Discours du président Jonnart lors de la séance ordinaire du Conseil général du 28 septembre 1914
Mes chers collègues,
En vous remerciant du nouveau témoignage de sympathie que vous voulez bien m’accorder, j’ai à cœur de vous renouveler l’expression de mon entier dévouement aux intérêts généraux de notre grande et belle région, si durement éprouvée. J’adresse à ceux de nos collègues qui font vaillamment leur devoir dans les armées nos plus affectueux souvenirs et nos vœux les plus ardents pour le succès de leurs patriotiques efforts. (Très bien).
Jamais plus noble cause n’a été soutenue avec plus d’entrain et d’intrépidité. Je serai l’interprète de l’Assemblée départementale tout entière en traduisant le sentiment de profonde admiration et d’infinie gratitude que nous ressentons pour l’indomptable énergie de nos troupes, des chefs et des soldats qui, pied à pied, au prix de fatigues et de sacrifices inouïs, défendent héroïquement le sol sacré de la patrie contre les barbares. (Très bien).

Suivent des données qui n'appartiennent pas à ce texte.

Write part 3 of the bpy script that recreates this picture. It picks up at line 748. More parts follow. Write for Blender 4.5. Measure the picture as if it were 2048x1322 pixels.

La victoire leur est due, parce qu’ils luttent pour le droit et la civilisation. Elle ne peut pas finalement leur échapper, quelles que soient les vicissitudes d’une longue campagne.
Nous associons les glorieuses armées alliées à nos vœux et à nos espérances. Leur vaillance et les sympathies de l’humanité nous apportent le plus précieux réconfort.
La région du Nord a été violée et humiliée. Les souffrances des nombreuses communes envahies retentissent douloureusement dans nos cœurs. Les atrocités commises par l’ennemi sur quelques points, loin de nous abattre, exaltent notre courage et fortifient nos résolutions. Notre devoir sera de venir généreusement en aide à tous ceux qui, sans pouvoir se défendre, ont subi les plus cruelles épreuves (Très bien, Très bien).
Nous pouvons compter sur les initiatives et le zèle de notre dévoué Préfet qui, lui aussi, avec une dignité à laquelle je veux rendre hommage, a supporté l'odieux contact des patrouilles ennemies (Vifs applaudissements).
Mon cher Préfet, nous travaillerons avec vous inlassablement à l’œuvre des réparations légitimes et au réveil de l’activité économique dans notre admirable département. Nous devons nous appliquer, sans plus tarder, au rétablissement des voies de transport, des services de nos chemins de fer et de nos canaux, et à la solution des problèmes si complexes que soulève la renaissance du crédit public.
Il faut absolument que les communications postales, qui donnent lieu aux protestations les plus justifiées et les plus émouvantes, soient rapidement améliorées. Tout le monde s’incline devant les exigences militaires, commandées par les besoins de la défense nationale ; mais d’impardonnables défaillances, des négligences inexpliquées, doivent faire l’objet d’une enquête impitoyable. Il faut que par des moyens de fortune, là où ils s’imposent, par des initiatives intelligentes et hardies, par un labeur obstiné, l’administration des Postes rende, sans discuter, sans compter, ce service immense à la Patrie en danger, de rassurer les familles, de soutenir le moral des braves soldats qui combattent sur le front, de faciliter au commerce, à l’industrie, qui constituent dans cette lutte suprême de puissants éléments de force et de succès, la reprise des affaires (Très bien).
Mais je supplie le Gouvernement de considérer que cette reprise n’est possible qu’avec une plus grande sécurité.
Je me garderai bien de discuter le plan qui a prévalu à l’État-major général. Je me permets seulement de remarquer qu’entre la zone des territoires investis et celle des régions qui ne sont pas envahies par l’ennemi, des opérations de police bien conduites réussiraient, en n’exigeant que l’emploi de modestes contingents, à préserver nos arrondissements non occupés contre les incursions incessantes, déshonorantes, de petites patrouilles de uhlans qui sillonnent les routes, terrorisent et rançonnent nos populations (Très bien).
Quelques mesures faciles à préciser suffiraient à rendre aux producteurs de la région la confiance sans laquelle tout effort pour ranimer le travail des champs et des usines restera vain.
Ces mesures, je les ai réclamées du Gouvernement. Puissiez-vous insister, Monsieur le Préfet, pour que notre appel soit entendu !
Dites bien au Gouvernement que notre intérêt se confond avec les intérêts supérieurs de la défense nationale. Dites lui bien que nous gardons une foi invincible dans les destinées de la patrie française, dans le succès final de la lutte gigantesque où nous nous sommes engagés, dans l’union indissoluble de tous les Français, et qu’un seul sentiment nous domine et nous étreint : l’amour passionné de notre chère France ! (Très bien).